In sum, the project strengthened UPV’s capabilities in building and evaluating solar-driven photocatalytic systems. They improved their expertise in advanced characterisation, outdoor hydrogen production testing, and safe operation of gas generating devices. Moreover, implication in MOF2H2 project broadened their international collaborations and enhanced their integration of sustainability assessments into research workflows.
“The project’s key contribution is the upscaling of overall water splitting. We have successfully transformed small laboratory reactors into a fully functional 1 m² prototype operating under natural solar irradiation.“
What comes next: building on MOF2H2’s legacy
The project represents a significant step in heterogeneous photocatalysis, moving from small, stirred suspension laboratory reactors to a continuous flow prototype where the catalyst is deposited as a film. This demonstrates that MOF based photocatalysts can operate reliably under real outdoor conditions and sets the foundation for future scalable solar hydrogen technologies.
The project’s key contribution is the upscaling of overall water splitting. UPV’s researchers successfully transformed small laboratory reactors into a fully functional 1 m² prototype operating under natural solar irradiation, demonstrating continuous and stable performance for more than three months.

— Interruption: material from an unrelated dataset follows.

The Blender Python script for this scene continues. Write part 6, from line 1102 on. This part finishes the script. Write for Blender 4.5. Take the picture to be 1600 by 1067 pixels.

This achievement shows that MOF based photocatalysts can move beyond benchtop experiments towards a real-world hydrogen production.
To build on the project’s legacy, UPV plan to develop next generation 1 m² prototypes, improving the efficiencies obtained so far and advancing the technology beyond its current demonstration stage. These developments will help push the technology above TRL 4, progressing toward larger scale validation and broader applications.
At the moment, UPV’s priority is to improve photocatalytic efficiency at the laboratory scale, using setups that can replicate prototype conditions. Demonstrating a match between lab and outdoor prototype efficiencies is crucial to further advance in their research and its real-world application. This alignment enables confident scaling, supports validation at the 1 m² level, and paves the way toward TRL 6–7 in future development phases.
Key recommendation and advice to organisations wishing to build up on MOF2H2
For anyone who would be exploring this field of inquiry beyond MOF2H2, it is essential for them to standardise laboratory photocatalytic experiments to ensure full reproducibility. Reliable and well controlled lab protocols allow a smooth and efficient transition to prototype scale, ensuring that materials and operating conditions are optimised before outdoor deployment and facilitating future industrial development.